— What the exercise asks —
The material below includes pictures; leave them out and return only the lines between the line containing "Model this scene" and the line containing "RND = random.Random(11)", inclusive, word for word.

— Information shown —
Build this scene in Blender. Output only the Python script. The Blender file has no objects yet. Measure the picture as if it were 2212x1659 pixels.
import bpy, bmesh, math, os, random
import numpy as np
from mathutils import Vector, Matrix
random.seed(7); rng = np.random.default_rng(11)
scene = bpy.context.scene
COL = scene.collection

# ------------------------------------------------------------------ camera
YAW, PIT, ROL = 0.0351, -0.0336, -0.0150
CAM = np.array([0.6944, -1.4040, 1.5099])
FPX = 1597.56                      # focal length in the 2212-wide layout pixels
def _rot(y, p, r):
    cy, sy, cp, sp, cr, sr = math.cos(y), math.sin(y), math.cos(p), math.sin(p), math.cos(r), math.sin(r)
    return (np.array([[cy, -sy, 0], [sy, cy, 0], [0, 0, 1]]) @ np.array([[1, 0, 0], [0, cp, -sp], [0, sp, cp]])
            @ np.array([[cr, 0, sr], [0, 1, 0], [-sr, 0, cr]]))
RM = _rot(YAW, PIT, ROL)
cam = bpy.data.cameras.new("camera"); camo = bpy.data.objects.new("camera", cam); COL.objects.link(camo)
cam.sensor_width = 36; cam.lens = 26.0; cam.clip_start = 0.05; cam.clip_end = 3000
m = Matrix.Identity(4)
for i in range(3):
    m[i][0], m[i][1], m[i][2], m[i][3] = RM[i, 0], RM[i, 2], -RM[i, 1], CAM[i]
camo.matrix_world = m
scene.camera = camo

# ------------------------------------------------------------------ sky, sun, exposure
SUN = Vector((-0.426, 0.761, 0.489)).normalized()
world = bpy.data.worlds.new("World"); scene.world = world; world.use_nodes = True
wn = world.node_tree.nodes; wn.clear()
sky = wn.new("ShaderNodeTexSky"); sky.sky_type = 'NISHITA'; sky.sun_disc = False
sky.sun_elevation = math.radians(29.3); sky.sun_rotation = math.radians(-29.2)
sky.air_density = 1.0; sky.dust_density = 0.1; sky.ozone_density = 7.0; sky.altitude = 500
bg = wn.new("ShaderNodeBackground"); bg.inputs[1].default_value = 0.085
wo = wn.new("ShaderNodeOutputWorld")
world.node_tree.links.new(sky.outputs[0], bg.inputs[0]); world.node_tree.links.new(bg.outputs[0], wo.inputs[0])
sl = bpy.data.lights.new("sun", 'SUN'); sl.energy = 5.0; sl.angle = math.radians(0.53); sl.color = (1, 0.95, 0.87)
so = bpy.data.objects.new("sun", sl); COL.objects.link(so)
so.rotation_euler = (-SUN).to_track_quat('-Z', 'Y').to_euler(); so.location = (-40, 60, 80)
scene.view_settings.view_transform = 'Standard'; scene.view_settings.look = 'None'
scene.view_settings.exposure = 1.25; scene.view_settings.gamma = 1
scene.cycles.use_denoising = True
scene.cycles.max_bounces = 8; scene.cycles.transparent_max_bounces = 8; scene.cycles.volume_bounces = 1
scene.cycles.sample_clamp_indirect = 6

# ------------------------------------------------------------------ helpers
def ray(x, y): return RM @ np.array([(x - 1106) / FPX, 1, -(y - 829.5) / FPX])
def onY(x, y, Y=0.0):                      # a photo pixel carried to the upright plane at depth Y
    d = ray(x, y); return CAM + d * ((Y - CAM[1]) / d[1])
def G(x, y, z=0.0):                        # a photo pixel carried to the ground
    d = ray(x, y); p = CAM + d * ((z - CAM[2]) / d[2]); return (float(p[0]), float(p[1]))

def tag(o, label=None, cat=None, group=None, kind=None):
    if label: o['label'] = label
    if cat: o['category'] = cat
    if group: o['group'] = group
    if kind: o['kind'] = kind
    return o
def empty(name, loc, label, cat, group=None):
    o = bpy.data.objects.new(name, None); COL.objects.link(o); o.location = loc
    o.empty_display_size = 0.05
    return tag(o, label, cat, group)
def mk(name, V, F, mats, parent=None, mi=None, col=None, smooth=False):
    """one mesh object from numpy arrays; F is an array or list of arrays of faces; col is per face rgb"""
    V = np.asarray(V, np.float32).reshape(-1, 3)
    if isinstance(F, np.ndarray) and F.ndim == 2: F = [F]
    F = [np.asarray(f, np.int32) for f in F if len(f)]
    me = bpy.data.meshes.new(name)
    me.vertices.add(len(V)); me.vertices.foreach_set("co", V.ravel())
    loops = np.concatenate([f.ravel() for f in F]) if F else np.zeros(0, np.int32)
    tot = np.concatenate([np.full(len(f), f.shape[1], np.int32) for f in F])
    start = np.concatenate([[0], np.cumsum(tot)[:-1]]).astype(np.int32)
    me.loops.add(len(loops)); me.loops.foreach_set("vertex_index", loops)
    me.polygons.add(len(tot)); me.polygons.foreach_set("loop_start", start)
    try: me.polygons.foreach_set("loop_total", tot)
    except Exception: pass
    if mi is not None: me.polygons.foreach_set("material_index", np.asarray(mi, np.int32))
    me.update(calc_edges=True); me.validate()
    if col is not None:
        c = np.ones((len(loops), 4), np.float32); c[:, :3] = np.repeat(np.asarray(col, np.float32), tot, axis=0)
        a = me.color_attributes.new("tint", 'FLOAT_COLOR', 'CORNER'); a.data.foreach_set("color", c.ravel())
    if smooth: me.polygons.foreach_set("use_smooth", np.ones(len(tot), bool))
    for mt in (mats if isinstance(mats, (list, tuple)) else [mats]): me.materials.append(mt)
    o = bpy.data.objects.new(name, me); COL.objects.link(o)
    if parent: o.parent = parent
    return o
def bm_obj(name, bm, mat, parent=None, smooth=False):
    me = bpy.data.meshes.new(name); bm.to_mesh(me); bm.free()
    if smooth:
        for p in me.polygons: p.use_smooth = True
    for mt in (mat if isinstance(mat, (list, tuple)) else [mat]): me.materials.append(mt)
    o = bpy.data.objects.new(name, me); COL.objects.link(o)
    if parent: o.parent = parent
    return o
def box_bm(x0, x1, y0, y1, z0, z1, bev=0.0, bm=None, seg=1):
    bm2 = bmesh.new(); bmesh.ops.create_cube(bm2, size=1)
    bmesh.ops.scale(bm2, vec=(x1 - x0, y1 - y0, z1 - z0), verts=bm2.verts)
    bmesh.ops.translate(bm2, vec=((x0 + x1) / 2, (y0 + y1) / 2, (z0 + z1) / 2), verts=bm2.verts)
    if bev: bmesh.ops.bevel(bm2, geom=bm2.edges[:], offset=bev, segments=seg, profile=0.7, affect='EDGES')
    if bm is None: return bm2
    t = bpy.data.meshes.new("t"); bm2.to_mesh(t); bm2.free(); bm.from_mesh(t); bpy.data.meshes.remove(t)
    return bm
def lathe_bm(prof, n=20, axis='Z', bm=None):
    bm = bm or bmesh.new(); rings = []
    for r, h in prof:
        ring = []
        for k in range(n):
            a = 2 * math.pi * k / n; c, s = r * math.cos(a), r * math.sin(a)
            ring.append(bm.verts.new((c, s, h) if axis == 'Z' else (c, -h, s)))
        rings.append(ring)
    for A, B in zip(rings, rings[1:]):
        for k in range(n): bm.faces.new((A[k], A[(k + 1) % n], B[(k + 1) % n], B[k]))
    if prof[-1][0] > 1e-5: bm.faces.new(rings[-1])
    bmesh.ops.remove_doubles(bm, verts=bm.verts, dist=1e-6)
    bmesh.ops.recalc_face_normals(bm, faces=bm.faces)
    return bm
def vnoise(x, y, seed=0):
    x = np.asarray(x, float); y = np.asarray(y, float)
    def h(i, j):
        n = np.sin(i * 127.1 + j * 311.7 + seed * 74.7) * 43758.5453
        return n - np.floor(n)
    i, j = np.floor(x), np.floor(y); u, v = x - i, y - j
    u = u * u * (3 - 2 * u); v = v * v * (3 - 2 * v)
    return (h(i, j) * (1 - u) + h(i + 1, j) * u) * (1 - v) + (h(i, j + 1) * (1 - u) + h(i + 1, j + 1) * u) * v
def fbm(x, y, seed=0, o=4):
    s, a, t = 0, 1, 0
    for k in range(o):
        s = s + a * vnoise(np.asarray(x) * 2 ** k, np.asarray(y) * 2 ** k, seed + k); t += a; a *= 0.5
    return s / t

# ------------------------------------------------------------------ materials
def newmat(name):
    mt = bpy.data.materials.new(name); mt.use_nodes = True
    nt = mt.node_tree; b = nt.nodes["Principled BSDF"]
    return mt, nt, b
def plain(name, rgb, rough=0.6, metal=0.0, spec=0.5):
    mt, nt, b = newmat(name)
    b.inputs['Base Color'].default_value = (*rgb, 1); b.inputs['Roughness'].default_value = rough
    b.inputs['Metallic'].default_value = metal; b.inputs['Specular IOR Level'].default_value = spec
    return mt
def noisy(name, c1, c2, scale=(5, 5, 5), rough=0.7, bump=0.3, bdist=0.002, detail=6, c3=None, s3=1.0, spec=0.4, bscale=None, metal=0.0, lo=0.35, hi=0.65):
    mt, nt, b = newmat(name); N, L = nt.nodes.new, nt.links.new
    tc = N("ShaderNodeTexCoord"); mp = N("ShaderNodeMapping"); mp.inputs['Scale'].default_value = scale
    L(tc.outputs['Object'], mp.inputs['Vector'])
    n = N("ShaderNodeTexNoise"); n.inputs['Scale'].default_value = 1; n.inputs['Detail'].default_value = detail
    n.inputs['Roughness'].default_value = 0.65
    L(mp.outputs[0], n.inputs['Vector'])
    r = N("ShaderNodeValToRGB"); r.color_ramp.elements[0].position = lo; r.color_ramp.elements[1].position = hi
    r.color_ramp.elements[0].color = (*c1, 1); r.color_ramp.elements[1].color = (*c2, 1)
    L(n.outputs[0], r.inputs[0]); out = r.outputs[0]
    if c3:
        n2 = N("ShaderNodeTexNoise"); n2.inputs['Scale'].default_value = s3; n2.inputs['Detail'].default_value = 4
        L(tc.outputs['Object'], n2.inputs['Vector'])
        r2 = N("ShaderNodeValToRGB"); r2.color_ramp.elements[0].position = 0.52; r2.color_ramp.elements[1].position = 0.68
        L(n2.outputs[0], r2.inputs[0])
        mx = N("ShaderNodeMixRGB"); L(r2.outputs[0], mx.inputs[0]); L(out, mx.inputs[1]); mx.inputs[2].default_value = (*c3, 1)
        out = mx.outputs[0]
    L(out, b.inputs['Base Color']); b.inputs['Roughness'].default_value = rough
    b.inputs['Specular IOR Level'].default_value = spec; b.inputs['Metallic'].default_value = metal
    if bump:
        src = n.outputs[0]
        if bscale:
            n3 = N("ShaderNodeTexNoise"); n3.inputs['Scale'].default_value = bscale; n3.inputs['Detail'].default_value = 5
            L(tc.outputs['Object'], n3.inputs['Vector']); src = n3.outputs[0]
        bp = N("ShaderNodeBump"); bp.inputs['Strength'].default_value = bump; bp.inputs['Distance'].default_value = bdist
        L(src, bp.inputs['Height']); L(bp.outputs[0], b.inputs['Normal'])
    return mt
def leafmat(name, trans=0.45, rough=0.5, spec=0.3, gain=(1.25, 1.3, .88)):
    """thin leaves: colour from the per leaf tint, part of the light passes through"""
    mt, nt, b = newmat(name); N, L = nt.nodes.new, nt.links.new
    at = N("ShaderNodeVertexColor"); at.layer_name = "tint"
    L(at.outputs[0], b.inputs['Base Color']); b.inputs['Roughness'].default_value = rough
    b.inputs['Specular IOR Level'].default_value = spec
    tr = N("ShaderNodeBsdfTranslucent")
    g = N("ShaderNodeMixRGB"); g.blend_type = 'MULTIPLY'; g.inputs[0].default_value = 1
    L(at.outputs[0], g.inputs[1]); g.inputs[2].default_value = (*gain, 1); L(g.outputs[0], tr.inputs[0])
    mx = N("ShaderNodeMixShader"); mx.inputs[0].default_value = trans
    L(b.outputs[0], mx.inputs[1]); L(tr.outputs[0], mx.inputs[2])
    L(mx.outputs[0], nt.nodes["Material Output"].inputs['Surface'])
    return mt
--
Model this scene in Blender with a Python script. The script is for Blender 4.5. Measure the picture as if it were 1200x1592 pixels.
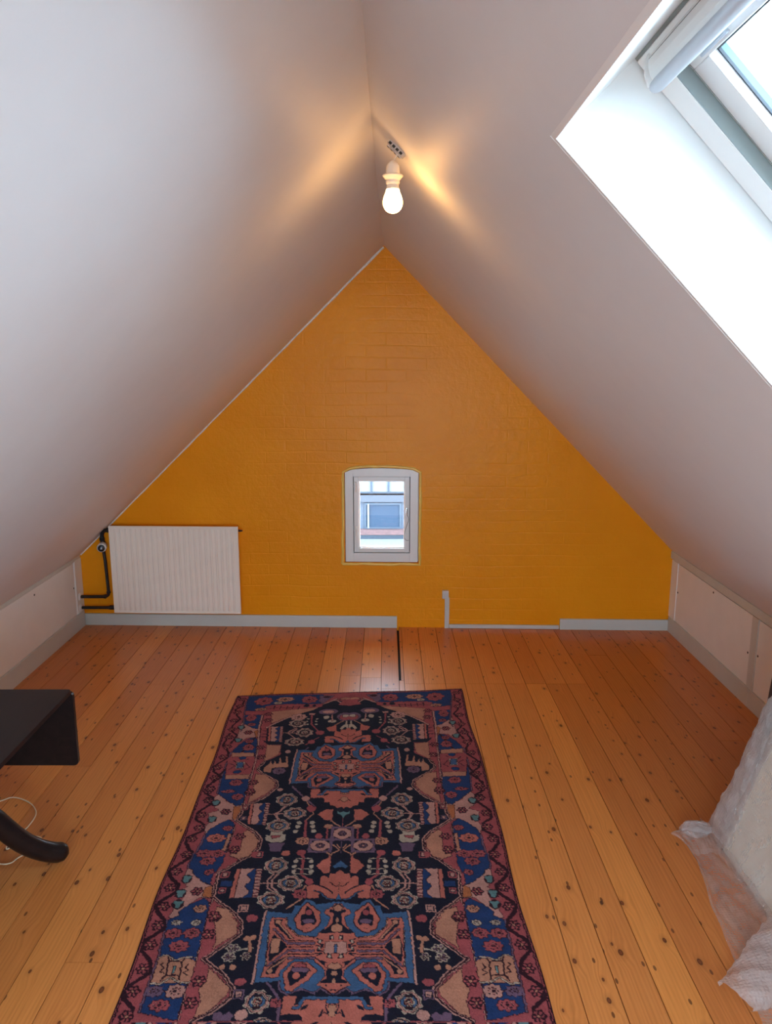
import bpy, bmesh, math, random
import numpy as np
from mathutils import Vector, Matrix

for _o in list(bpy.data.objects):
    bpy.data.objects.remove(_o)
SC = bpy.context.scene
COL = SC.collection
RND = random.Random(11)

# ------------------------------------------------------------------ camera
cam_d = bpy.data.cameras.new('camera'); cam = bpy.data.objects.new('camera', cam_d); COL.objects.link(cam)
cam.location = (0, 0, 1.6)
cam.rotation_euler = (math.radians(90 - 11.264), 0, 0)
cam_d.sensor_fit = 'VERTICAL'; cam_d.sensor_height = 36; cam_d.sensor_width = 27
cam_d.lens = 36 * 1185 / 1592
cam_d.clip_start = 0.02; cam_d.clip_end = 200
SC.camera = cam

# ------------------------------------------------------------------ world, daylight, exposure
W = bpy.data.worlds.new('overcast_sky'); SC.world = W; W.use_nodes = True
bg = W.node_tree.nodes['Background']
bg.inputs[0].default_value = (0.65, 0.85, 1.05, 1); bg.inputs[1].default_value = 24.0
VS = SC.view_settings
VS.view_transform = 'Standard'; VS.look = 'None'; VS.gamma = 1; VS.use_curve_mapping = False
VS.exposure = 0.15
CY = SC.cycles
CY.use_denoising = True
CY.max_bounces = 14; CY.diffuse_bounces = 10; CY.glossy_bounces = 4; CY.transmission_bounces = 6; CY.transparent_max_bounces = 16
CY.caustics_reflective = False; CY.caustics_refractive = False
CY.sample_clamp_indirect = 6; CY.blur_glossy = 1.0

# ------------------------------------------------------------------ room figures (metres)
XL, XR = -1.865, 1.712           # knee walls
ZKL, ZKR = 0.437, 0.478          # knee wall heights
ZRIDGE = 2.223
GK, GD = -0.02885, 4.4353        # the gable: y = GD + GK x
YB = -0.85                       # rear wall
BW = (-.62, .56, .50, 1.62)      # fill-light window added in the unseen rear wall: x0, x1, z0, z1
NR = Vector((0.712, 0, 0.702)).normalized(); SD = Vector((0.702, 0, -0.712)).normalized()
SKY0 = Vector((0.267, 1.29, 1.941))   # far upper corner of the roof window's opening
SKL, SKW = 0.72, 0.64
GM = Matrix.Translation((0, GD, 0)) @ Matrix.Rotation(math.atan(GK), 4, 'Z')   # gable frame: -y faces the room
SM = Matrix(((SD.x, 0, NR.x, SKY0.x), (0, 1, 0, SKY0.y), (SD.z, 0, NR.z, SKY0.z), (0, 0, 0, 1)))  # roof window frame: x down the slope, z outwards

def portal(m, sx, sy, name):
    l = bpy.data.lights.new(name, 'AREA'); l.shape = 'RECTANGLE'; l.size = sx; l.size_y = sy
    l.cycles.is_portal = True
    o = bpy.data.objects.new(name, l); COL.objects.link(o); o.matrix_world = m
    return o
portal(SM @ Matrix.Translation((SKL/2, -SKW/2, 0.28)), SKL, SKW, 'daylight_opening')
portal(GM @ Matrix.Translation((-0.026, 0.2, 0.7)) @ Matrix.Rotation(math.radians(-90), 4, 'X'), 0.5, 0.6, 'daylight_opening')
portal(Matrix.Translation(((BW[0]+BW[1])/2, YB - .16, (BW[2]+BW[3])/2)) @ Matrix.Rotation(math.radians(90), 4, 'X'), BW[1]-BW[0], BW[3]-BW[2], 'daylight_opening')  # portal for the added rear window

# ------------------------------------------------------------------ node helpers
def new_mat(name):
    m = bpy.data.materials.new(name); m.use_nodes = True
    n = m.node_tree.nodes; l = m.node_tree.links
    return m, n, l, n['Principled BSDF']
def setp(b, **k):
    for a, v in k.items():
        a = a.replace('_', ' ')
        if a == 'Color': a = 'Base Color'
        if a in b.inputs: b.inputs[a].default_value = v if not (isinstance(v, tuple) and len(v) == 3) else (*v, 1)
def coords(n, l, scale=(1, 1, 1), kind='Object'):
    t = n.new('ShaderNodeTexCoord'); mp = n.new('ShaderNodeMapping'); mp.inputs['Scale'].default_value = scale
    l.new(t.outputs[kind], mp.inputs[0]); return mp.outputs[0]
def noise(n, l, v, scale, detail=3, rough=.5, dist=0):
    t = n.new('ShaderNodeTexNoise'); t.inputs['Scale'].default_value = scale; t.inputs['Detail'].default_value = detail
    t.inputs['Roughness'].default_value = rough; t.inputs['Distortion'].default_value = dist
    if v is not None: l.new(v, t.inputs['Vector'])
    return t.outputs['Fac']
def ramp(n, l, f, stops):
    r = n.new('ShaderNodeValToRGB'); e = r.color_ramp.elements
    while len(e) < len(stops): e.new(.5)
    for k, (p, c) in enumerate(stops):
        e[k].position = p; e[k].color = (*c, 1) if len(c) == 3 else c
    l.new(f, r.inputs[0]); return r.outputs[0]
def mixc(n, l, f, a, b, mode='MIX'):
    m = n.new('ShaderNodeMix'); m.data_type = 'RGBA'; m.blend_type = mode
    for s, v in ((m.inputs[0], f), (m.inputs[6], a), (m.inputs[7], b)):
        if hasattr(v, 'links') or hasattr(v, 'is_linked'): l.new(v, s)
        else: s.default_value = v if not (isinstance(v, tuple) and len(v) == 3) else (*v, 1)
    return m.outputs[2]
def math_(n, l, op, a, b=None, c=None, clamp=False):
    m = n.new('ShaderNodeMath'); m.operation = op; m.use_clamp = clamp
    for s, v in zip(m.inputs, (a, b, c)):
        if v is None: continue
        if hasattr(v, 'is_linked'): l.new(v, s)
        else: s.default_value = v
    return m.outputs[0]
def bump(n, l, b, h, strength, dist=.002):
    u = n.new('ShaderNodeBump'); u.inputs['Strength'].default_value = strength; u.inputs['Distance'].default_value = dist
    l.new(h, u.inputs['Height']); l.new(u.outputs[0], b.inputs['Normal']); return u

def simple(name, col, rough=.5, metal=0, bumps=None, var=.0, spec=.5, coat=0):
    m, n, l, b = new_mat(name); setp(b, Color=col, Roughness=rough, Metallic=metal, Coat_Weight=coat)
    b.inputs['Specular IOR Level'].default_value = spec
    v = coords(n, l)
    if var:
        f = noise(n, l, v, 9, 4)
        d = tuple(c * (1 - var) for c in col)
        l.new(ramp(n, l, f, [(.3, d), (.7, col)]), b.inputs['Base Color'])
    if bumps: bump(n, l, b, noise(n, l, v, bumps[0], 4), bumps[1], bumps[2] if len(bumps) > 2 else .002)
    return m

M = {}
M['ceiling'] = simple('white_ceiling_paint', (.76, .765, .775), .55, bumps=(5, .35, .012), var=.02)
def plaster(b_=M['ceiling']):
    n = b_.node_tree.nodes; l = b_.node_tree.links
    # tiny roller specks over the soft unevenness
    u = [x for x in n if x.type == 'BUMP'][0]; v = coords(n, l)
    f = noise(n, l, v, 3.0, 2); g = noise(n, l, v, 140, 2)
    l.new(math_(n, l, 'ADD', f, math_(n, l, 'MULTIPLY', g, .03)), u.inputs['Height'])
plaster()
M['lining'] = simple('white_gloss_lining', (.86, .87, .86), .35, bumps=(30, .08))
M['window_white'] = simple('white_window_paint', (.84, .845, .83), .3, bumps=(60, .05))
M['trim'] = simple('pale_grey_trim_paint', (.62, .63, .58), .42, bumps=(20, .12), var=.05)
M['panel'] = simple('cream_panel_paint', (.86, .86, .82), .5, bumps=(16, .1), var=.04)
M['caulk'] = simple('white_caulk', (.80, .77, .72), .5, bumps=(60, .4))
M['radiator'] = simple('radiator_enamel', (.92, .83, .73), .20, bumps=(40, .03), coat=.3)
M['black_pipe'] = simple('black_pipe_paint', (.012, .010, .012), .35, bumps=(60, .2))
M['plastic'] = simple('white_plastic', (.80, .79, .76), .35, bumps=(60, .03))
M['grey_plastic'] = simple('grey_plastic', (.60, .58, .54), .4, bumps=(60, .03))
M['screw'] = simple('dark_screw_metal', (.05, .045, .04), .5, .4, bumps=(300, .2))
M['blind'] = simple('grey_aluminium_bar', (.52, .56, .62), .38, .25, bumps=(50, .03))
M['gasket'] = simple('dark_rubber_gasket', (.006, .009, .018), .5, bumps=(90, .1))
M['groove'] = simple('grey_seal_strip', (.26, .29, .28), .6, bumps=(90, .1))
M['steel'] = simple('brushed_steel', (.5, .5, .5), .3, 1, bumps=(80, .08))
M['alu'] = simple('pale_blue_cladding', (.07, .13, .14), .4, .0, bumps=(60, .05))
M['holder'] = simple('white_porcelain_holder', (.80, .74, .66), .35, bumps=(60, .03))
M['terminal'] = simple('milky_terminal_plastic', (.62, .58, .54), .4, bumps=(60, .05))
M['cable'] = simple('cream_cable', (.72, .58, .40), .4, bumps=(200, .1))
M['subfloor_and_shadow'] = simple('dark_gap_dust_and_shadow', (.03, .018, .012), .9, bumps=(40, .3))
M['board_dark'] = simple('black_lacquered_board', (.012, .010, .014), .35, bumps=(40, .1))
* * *
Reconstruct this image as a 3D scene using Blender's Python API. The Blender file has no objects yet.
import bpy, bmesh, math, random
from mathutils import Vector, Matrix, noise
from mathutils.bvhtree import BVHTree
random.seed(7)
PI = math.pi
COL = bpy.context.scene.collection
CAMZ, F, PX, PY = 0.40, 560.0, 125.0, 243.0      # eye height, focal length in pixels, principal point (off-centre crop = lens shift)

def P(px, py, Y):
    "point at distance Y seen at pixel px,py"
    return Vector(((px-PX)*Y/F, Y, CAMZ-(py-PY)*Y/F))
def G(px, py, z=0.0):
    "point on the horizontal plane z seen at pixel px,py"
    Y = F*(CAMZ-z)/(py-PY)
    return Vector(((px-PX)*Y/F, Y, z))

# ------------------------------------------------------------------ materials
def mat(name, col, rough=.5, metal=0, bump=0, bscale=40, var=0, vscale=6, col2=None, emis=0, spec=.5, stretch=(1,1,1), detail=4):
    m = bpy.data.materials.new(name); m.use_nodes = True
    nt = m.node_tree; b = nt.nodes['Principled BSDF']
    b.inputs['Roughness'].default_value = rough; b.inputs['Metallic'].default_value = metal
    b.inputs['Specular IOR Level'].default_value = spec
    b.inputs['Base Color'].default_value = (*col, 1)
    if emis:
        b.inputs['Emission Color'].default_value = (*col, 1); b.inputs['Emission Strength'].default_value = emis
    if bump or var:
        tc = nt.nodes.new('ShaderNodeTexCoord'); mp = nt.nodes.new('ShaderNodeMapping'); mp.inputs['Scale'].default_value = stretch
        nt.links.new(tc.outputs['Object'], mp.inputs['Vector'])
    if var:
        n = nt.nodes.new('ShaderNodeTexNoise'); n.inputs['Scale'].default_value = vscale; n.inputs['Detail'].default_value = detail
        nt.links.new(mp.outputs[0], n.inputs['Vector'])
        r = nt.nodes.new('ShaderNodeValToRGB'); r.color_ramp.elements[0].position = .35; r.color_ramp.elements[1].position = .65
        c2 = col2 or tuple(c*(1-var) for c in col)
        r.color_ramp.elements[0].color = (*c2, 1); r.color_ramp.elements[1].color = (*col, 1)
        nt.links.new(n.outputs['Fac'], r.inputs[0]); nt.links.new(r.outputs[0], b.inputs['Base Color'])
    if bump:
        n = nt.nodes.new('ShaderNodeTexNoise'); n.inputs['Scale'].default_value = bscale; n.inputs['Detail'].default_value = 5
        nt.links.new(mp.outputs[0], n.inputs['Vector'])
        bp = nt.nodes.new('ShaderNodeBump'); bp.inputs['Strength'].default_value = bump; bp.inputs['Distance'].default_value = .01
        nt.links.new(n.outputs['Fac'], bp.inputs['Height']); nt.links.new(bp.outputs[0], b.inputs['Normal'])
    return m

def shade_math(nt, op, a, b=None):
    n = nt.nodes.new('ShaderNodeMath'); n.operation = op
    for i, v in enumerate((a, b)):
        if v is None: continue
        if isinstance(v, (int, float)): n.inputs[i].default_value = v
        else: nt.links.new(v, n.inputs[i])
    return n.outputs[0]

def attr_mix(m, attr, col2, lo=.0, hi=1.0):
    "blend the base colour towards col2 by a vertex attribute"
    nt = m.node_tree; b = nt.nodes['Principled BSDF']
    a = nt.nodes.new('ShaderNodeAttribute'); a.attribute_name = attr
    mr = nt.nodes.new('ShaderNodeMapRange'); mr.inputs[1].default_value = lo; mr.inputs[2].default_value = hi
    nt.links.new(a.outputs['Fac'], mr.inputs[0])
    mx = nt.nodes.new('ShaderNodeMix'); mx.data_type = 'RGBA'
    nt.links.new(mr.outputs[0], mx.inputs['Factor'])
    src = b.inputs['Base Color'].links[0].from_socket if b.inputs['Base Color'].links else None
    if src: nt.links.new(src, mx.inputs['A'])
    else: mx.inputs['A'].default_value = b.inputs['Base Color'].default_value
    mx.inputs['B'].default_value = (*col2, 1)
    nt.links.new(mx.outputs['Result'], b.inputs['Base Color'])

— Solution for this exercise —
Model this scene in Blender with a Python script. The script is for Blender 4.5. Measure the picture as if it were 1200x1592 pixels.
import bpy, bmesh, math, random
import numpy as np
from mathutils import Vector, Matrix

for _o in list(bpy.data.objects):
    bpy.data.objects.remove(_o)
SC = bpy.context.scene
COL = SC.collection
RND = random.Random(11)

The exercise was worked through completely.